What this task involves —
Go through the listing below and list every line with "objects".

Given information —
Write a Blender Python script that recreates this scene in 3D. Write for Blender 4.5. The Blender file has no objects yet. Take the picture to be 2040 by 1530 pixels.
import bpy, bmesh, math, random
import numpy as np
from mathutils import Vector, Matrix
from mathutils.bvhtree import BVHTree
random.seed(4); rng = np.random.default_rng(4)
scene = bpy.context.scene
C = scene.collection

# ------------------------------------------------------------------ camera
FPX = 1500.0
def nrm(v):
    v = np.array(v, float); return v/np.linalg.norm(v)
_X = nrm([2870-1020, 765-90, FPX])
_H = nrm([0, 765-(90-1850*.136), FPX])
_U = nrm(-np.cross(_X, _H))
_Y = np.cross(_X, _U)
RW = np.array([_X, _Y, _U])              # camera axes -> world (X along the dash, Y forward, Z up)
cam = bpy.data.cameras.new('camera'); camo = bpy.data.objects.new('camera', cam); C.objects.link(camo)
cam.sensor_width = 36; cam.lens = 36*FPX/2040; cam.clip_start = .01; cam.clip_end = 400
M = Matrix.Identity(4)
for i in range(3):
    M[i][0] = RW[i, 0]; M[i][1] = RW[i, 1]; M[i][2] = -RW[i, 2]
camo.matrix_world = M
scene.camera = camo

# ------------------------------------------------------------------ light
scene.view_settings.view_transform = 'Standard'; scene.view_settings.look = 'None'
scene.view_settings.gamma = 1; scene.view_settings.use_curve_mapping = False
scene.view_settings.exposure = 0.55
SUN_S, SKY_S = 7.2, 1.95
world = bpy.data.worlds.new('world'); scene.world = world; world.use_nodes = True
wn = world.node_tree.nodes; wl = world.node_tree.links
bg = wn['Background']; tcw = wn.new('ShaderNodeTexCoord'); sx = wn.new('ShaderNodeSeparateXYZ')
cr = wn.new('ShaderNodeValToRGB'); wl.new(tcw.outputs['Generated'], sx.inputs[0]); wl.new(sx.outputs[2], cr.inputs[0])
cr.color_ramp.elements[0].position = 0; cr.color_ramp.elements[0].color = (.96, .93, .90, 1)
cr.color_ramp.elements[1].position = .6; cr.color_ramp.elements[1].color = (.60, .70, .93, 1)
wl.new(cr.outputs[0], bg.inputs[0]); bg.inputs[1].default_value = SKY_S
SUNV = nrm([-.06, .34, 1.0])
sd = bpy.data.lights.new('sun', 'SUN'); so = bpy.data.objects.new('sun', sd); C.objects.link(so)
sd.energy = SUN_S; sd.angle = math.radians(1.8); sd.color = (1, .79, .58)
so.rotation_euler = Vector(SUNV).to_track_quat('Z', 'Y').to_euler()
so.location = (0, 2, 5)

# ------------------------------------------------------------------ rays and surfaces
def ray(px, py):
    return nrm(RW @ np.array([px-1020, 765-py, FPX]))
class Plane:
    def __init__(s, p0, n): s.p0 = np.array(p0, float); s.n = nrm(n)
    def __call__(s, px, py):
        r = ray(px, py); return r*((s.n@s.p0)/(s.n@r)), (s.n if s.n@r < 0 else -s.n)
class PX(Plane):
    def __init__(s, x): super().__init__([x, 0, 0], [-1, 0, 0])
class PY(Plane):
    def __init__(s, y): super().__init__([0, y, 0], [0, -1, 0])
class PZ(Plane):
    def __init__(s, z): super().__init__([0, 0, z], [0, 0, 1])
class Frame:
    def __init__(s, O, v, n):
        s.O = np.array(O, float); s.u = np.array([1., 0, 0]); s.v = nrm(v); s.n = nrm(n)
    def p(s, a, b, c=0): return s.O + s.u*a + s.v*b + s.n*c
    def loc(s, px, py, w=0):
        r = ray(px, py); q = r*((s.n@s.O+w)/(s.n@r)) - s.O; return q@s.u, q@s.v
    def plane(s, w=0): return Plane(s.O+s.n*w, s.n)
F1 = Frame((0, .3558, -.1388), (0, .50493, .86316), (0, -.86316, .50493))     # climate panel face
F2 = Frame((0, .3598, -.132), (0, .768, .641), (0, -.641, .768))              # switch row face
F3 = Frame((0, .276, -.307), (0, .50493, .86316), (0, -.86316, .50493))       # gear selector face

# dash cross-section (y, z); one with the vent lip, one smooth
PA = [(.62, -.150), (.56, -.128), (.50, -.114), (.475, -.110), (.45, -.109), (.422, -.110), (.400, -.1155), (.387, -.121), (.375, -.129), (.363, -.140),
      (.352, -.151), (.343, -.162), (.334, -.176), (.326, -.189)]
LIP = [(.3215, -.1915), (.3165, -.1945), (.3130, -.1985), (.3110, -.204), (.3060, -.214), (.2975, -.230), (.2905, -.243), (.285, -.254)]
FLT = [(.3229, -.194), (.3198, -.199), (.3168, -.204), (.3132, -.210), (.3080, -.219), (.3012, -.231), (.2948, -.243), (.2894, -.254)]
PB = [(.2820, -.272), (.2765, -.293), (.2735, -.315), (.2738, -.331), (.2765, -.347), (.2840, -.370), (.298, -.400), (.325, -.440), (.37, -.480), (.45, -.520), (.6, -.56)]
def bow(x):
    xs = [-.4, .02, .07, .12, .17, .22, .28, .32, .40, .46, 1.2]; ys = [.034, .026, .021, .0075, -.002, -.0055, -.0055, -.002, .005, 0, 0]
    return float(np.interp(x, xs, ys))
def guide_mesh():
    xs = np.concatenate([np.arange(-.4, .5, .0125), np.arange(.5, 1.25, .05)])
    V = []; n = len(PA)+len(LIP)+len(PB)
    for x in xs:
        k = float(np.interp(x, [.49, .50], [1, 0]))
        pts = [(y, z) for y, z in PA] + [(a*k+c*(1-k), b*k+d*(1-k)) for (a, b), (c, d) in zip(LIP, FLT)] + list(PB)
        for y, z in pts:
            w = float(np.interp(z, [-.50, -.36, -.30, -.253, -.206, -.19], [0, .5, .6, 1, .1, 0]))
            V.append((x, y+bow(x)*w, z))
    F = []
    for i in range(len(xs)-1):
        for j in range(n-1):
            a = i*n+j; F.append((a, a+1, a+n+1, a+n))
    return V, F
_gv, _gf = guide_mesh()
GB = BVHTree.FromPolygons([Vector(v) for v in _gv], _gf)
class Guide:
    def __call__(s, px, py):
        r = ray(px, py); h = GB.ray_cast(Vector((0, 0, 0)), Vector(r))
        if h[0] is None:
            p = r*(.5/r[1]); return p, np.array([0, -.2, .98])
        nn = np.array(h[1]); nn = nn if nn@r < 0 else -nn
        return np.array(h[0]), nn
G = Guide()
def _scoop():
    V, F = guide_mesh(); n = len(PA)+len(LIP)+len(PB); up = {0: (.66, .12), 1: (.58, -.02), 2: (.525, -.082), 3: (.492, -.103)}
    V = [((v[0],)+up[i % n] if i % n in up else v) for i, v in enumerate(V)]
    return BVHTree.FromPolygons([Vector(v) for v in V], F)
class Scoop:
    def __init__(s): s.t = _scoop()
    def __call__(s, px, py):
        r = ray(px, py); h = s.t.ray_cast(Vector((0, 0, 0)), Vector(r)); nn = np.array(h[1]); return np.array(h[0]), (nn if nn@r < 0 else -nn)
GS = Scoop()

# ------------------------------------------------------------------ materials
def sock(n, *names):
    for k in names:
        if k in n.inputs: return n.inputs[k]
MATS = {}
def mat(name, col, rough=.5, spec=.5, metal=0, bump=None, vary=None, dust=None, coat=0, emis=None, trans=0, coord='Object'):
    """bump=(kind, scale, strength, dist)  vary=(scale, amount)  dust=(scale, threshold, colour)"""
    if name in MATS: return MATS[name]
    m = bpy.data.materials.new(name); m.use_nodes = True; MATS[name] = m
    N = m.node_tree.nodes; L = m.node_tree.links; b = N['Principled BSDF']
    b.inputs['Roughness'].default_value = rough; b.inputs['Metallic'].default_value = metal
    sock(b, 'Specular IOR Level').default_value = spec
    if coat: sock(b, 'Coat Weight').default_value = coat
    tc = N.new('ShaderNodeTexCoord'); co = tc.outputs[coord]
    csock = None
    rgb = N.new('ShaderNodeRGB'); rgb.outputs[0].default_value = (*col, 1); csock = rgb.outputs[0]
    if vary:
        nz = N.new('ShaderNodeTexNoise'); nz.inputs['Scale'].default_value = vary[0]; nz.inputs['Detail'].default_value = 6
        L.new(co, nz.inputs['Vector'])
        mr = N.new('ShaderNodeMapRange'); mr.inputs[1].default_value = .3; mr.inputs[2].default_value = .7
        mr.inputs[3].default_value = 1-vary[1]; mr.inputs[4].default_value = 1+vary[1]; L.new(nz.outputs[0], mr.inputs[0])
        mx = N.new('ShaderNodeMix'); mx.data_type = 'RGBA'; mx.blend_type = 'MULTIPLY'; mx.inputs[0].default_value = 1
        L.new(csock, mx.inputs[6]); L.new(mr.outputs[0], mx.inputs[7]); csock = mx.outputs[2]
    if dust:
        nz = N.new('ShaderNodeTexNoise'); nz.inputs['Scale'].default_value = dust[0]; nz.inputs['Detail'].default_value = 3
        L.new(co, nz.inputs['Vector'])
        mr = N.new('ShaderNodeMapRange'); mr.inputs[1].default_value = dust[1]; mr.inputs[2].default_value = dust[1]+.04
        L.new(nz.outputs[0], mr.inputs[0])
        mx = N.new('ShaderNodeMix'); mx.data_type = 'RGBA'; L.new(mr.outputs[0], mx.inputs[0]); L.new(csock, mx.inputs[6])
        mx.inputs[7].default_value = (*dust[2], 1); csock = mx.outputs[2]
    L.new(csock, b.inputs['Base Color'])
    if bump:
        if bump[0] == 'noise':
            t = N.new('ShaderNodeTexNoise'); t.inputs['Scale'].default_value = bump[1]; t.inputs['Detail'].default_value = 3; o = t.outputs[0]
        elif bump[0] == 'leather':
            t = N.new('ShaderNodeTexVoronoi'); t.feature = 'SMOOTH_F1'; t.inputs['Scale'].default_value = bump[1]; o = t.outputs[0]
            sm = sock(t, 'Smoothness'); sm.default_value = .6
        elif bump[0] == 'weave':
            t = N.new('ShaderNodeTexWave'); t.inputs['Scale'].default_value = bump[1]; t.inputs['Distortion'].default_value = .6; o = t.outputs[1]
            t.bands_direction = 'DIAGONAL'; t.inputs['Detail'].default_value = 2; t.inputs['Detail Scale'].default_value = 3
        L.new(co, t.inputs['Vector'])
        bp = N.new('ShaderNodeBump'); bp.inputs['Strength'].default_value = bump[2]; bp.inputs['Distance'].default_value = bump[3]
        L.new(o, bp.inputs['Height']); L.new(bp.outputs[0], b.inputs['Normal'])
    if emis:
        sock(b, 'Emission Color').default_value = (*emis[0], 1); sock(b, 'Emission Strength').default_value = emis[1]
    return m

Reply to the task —
Write a Blender Python script that recreates this scene in 3D. Write for Blender 4.5. The Blender file has no objects yet. Take the picture to be 2040 by 1530 pixels.
cam = bpy.data.cameras.new('camera'); camo = bpy.data.objects.new('camera', cam); C.objects.link(camo)
sd = bpy.data.lights.new('sun', 'SUN'); so = bpy.data.objects.new('sun', sd); C.objects.link(so)